## Record list
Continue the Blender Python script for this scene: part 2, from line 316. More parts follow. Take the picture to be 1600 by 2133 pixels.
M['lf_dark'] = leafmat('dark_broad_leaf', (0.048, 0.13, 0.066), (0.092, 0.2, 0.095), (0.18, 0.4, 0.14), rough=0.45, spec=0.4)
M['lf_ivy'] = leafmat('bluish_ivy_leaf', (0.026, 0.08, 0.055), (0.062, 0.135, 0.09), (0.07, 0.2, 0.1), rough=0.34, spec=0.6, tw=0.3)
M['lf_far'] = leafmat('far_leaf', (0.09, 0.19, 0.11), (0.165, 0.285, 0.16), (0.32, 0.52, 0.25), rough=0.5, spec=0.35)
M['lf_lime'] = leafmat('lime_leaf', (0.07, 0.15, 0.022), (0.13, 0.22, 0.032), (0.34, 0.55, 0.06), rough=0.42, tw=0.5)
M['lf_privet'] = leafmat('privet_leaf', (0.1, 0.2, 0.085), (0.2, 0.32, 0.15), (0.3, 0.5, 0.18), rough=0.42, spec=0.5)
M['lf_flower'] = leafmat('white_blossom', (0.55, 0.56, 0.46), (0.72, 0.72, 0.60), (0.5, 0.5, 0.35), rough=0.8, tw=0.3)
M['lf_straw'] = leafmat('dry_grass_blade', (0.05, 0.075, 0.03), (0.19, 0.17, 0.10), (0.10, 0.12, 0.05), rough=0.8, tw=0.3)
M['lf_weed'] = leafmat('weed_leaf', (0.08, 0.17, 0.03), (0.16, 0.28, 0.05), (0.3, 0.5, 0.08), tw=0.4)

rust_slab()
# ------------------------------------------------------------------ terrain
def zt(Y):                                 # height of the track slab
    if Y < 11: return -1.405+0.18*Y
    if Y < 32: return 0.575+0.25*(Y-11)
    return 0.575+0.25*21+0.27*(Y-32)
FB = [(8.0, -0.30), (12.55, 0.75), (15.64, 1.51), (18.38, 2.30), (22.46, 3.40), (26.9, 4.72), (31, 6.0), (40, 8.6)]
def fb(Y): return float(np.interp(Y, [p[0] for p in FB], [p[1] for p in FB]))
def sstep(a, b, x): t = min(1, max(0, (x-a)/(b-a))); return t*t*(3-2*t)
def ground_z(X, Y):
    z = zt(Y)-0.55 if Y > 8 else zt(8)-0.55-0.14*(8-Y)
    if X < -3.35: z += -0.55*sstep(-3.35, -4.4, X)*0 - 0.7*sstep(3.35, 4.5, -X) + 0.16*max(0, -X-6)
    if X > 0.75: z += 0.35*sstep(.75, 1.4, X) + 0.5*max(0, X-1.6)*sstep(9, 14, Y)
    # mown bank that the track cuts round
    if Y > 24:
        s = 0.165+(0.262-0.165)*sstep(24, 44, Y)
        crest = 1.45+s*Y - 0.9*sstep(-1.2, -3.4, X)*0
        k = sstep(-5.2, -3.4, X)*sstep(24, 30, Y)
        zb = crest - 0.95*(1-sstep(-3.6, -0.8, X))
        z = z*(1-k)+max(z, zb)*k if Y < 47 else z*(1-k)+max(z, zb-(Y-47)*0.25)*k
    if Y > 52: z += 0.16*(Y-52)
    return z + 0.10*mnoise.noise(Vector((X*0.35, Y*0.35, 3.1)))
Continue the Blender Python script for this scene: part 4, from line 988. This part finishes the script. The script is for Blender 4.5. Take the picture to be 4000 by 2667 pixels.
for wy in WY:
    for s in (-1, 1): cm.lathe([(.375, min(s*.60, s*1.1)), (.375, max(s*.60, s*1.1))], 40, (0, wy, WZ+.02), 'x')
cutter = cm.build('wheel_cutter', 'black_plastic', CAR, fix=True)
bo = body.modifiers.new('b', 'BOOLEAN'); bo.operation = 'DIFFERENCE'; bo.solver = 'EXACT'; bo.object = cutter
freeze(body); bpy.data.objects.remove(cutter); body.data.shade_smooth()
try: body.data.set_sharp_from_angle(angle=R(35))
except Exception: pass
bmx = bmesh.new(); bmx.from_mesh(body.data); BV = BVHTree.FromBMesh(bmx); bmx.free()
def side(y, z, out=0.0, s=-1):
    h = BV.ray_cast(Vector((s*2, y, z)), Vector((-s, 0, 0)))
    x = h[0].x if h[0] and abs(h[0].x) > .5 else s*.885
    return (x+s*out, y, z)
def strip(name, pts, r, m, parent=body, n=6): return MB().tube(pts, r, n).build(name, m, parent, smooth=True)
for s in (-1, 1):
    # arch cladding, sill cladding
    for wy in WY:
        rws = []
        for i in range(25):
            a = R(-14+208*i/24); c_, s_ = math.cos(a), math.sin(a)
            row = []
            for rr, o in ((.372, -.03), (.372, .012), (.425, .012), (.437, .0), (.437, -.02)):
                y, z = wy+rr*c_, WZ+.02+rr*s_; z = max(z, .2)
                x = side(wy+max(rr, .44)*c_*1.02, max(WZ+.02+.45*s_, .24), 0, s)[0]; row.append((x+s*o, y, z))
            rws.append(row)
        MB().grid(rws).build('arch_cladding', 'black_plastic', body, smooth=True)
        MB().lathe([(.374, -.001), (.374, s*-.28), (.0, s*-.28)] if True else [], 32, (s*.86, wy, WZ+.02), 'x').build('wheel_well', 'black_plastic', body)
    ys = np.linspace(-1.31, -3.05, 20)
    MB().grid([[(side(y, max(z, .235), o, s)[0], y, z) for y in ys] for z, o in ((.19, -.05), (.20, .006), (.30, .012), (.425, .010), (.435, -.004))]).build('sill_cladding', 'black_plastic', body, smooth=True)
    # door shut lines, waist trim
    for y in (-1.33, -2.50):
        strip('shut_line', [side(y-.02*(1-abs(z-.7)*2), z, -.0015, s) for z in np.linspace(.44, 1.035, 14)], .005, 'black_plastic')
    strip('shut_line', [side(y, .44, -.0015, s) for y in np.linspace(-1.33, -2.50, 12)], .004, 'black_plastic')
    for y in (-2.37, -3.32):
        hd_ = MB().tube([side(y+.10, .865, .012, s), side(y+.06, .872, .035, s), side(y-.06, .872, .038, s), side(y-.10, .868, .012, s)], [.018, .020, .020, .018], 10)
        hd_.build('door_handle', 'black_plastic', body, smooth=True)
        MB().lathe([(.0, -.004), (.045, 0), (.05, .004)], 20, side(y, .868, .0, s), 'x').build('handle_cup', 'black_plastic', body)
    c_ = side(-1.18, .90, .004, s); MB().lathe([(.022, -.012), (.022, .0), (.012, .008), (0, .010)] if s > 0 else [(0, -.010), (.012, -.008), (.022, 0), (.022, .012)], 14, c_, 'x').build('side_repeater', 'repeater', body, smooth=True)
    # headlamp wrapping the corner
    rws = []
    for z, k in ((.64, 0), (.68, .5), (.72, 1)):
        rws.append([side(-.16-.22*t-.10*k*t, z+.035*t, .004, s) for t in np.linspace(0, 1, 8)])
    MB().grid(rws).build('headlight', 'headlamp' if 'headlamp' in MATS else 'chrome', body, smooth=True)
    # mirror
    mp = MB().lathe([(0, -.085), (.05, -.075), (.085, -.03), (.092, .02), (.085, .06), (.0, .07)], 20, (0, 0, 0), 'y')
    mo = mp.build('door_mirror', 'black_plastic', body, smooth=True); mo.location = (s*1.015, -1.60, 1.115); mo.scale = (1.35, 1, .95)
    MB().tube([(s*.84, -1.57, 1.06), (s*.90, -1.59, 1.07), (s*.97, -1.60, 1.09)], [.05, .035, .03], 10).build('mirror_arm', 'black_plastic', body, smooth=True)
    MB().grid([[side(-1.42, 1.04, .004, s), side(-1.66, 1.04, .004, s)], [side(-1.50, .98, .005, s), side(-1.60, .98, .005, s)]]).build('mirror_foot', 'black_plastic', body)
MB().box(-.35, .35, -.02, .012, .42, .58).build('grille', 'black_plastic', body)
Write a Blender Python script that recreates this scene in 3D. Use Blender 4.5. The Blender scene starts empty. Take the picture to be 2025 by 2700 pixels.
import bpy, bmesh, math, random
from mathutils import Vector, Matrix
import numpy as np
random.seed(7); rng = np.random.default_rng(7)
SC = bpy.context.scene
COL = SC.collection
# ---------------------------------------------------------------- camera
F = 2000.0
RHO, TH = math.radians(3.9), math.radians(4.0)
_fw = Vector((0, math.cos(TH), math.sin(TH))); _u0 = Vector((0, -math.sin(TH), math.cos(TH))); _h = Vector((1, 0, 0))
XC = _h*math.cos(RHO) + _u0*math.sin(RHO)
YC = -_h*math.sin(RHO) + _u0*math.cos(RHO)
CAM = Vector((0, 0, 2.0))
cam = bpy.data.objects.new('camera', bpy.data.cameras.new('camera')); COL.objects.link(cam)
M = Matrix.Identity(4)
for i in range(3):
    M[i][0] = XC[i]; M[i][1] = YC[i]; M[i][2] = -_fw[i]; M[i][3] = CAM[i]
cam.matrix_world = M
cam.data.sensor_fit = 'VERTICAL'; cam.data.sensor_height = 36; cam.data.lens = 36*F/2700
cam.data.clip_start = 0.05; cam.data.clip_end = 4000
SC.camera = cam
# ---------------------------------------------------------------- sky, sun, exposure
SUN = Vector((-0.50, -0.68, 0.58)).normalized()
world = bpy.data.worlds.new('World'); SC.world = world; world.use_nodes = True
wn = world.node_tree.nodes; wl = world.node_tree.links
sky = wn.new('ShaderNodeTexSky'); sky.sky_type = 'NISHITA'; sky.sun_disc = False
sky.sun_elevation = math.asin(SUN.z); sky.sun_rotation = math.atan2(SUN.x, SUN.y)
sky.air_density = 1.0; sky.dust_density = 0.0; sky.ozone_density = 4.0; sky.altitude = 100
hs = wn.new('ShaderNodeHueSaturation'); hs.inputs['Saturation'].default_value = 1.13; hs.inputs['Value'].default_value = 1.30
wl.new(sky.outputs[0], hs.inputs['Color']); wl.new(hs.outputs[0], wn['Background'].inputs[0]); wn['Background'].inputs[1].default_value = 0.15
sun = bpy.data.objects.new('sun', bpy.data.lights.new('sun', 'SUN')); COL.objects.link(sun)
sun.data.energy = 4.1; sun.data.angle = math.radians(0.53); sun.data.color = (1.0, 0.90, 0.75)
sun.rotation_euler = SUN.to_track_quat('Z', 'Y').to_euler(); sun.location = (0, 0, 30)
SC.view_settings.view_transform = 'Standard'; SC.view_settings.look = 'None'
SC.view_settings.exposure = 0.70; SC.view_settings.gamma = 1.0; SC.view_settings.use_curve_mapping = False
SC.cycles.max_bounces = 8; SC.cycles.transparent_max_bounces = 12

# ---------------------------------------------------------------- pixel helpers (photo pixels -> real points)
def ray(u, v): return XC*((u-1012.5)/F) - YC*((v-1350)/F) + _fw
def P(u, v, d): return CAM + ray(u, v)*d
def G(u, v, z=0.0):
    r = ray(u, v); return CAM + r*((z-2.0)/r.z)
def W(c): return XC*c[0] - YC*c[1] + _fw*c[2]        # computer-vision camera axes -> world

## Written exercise
Without changing anything, quote the lines from the top of the data to the line that contains "0.5, 0.08), tw=0.4)", including that line.

## Task response
Continue the Blender Python script for this scene: part 2, from line 316. More parts follow. Take the picture to be 1600 by 2133 pixels.
M['lf_dark'] = leafmat('dark_broad_leaf', (0.048, 0.13, 0.066), (0.092, 0.2, 0.095), (0.18, 0.4, 0.14), rough=0.45, spec=0.4)
M['lf_ivy'] = leafmat('bluish_ivy_leaf', (0.026, 0.08, 0.055), (0.062, 0.135, 0.09), (0.07, 0.2, 0.1), rough=0.34, spec=0.6, tw=0.3)
M['lf_far'] = leafmat('far_leaf', (0.09, 0.19, 0.11), (0.165, 0.285, 0.16), (0.32, 0.52, 0.25), rough=0.5, spec=0.35)
M['lf_lime'] = leafmat('lime_leaf', (0.07, 0.15, 0.022), (0.13, 0.22, 0.032), (0.34, 0.55, 0.06), rough=0.42, tw=0.5)
M['lf_privet'] = leafmat('privet_leaf', (0.1, 0.2, 0.085), (0.2, 0.32, 0.15), (0.3, 0.5, 0.18), rough=0.42, spec=0.5)
M['lf_flower'] = leafmat('white_blossom', (0.55, 0.56, 0.46), (0.72, 0.72, 0.60), (0.5, 0.5, 0.35), rough=0.8, tw=0.3)
M['lf_straw'] = leafmat('dry_grass_blade', (0.05, 0.075, 0.03), (0.19, 0.17, 0.10), (0.10, 0.12, 0.05), rough=0.8, tw=0.3)
M['lf_weed'] = leafmat('weed_leaf', (0.08, 0.17, 0.03), (0.16, 0.28, 0.05), (0.3, 0.5, 0.08), tw=0.4)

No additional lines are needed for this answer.